The first meeting I chaired with senior developers, I talked for forty of the sixty minutes. I walked out thinking it went well. It did not. The decisions we made in that meeting were reversed within two weeks because the people who knew the most had been given the least time to speak.
I was 15. That is not an excuse, but it is context.
Turkish has a useful distinction that English blurs. Duymak means to hear: a passive act, requiring no effort. Your ears receive sound whether you want them to or not. Dinlemek means to listen: an active act, requiring attention and intention. The root is tın, which means breath, rest, stillness. To listen, etymologically, is to become still.
English collapses both into "hear" and "listen" with roughly similar connotations. Turkish makes the gap explicit. You can duymak someone for an hour and absorb nothing. Dinlemek for five minutes can change a decision.
Running a company at any age requires making decisions with incomplete information. The information you lack is almost always sitting in someone else's head. The only way to access it is to listen. Not to hear their words while formulating your response, but to actually listen, with the possibility that what they say will change your mind.

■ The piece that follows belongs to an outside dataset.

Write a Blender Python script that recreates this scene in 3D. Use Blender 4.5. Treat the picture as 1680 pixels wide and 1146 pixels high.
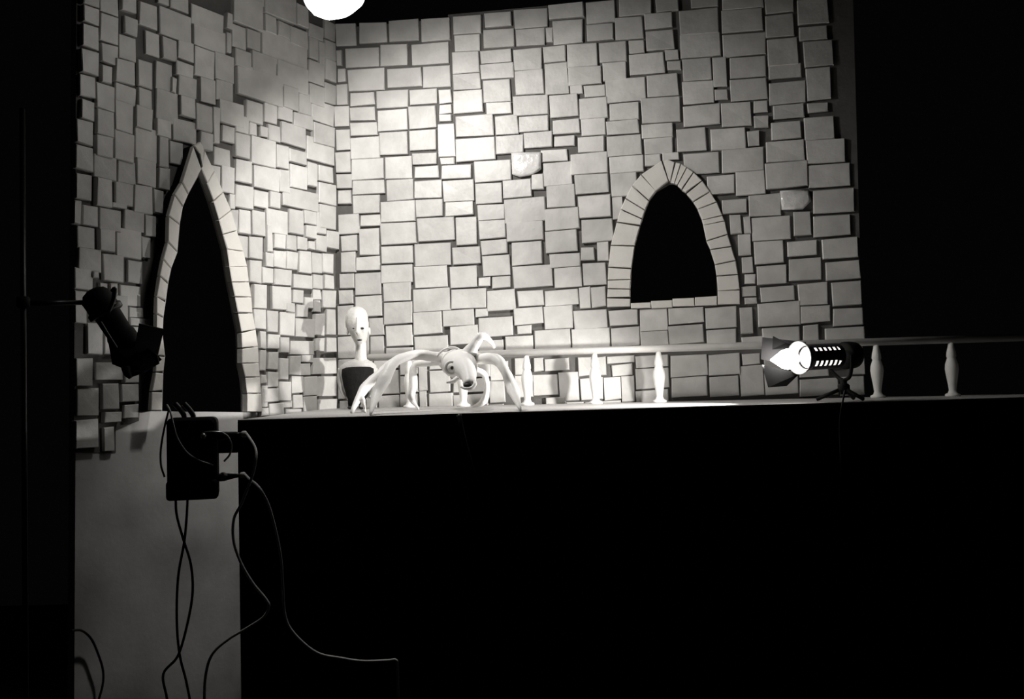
import bpy, math, random
from mathutils import Vector, Matrix
from mathutils.geometry import tessellate_polygon

for o in list(bpy.data.objects):
    bpy.data.objects.remove(o)
random.seed(7)
scn = bpy.context.scene
C = scn.collection

# ------------------------------------------------------------------ camera
F_PX, CX, CY = 1555.0, 840.0, 573.0
PITCH = math.atan(57 / F_PX)
ROLL = 0.025
CAM = Vector((0, 0, 1.2))
FWD = Vector((0, math.cos(PITCH), math.sin(PITCH)))
R0 = Vector((1, 0, 0)); U0 = Vector((0, -math.sin(PITCH), math.cos(PITCH)))
RGT = R0 * math.cos(ROLL) - U0 * math.sin(ROLL)
UPV = U0 * math.cos(ROLL) + R0 * math.sin(ROLL)
cam_data = bpy.data.cameras.new('camera')
cam_data.sensor_width = 36.0
cam_data.lens = 36.0 * F_PX / 1680.0
cam_data.clip_start = 0.05
cam = bpy.data.objects.new('camera', cam_data); C.objects.link(cam)
m = Matrix((RGT, UPV, -FWD)).transposed().to_4x4(); m.translation = CAM
cam.matrix_world = m
scn.camera = cam

# ------------------------------------------------------------------ world, exposure
w = bpy.data.worlds.new('dark_room'); scn.world = w; w.use_nodes = True
bg = w.node_tree.nodes['Background']
bg.inputs[0].default_value = (1, 0.98, 0.96, 1); bg.inputs[1].default_value = 0.001
vs = scn.view_settings
vs.view_transform = 'Standard'; vs.look = 'None'; vs.gamma = 1.0; vs.use_curve_mapping = False
vs.exposure = 0.0

# ------------------------------------------------------------------ measuring helpers
def ray(x, y):
    return FWD + RGT * ((x - CX) / F_PX) - UPV * ((y - CY) / F_PX)
def P(x, y, d):                       # the point in direction (x, y) at world depth d
    r = ray(x, y); return CAM + r * (d / r.y)
def Pz(x, y, z):
    r = ray(x, y); return CAM + r * ((z - CAM.z) / r.z)
STAGE_Z = CAM.z - 0.066
CORNER = Vector((-0.59, 3.2, 0))
TH, PH = math.radians(10.5), math.radians(33)
DB = Vector((math.cos(TH), -math.sin(TH), 0)); NB = Vector((-math.sin(TH), -math.cos(TH), 0))
DL = Vector((math.sin(PH), math.cos(PH), 0)); NL = Vector((math.cos(PH), -math.sin(PH), 0))
def hit(x, y, n, off):
    r = ray(x, y); p0 = CORNER + n * off
    return CAM + r * ((p0 - CAM).dot(n) / r.dot(n))
def PB(x, y, off=0.0): return hit(x, y, NB, off)
def PL(x, y, off=0.0): return hit(x, y, NL, off)

def spot(name, loc, target, watts, size, blend, radius, color=(1, 0.97, 0.93)):
    l = bpy.data.lights.new(name, 'SPOT'); l.energy = watts; l.spot_size = math.radians(size)
    l.spot_blend = blend; l.shadow_soft_size = radius; l.color = color
    o = bpy.data.objects.new(name, l); C.objects.link(o); o.location = loc
    o.rotation_euler = (Vector(target) - Vector(loc)).to_track_quat('-Z', 'Y').to_euler()
    return o
# the light of the two lit lamps (their bodies are built further down)
OVER = P(543, -31, 2.34)              # bulb of the overhead flood lamp
OVER_AIM = PB(795, 525)
OVER_DIR = (OVER_AIM - OVER).normalized()
BULB = P(1290, 589, 2.40)             # bulb of the side lamp
spot('flood_lamp_light', OVER + OVER_DIR * 0.13, OVER_AIM, 30, 144, 0.66, 0.035)
spot('side_lamp_light', P(1252, 588, 2.39), P(950, 672, 2.68), 64, 88, 1.0, 0.02)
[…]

This is harder than it sounds. The instinct, especially when you are the person in charge, is to have an answer. People look to you for direction. Silence feels like uncertainty. The pressure to speak, to fill the gap, to project confidence, is constant.
What I have learned, slowly and through repeated failure, is that the most useful thing a leader can do in a room full of capable people is ask a question and then stop talking.
There is a third level beyond hearing and listening. In Turkish it is called etkin dinleme, active listening. It means not just absorbing what someone says but trying to understand why they are saying it. What is the concern behind the suggestion? What is the fear behind the objection? What does this person know that I do not?
This requires setting aside your own agenda entirely. Most conversations, if we are honest, are not exchanges. They are alternating monologues. Each person waits for the other to finish so they can say what they were already planning to say. The kind of listening where you let someone else's input reshape your thinking in real time is rare enough to be remarkable when it happens.
I chair meetings differently now. I speak last. I ask more questions than I answer. I have learned to sit with the discomfort of silence, because the best contributions usually come from the person who needed an extra three seconds to decide whether to speak.
The meeting where I talked for forty minutes was not a meeting. It was a lecture. I just did not know the difference yet.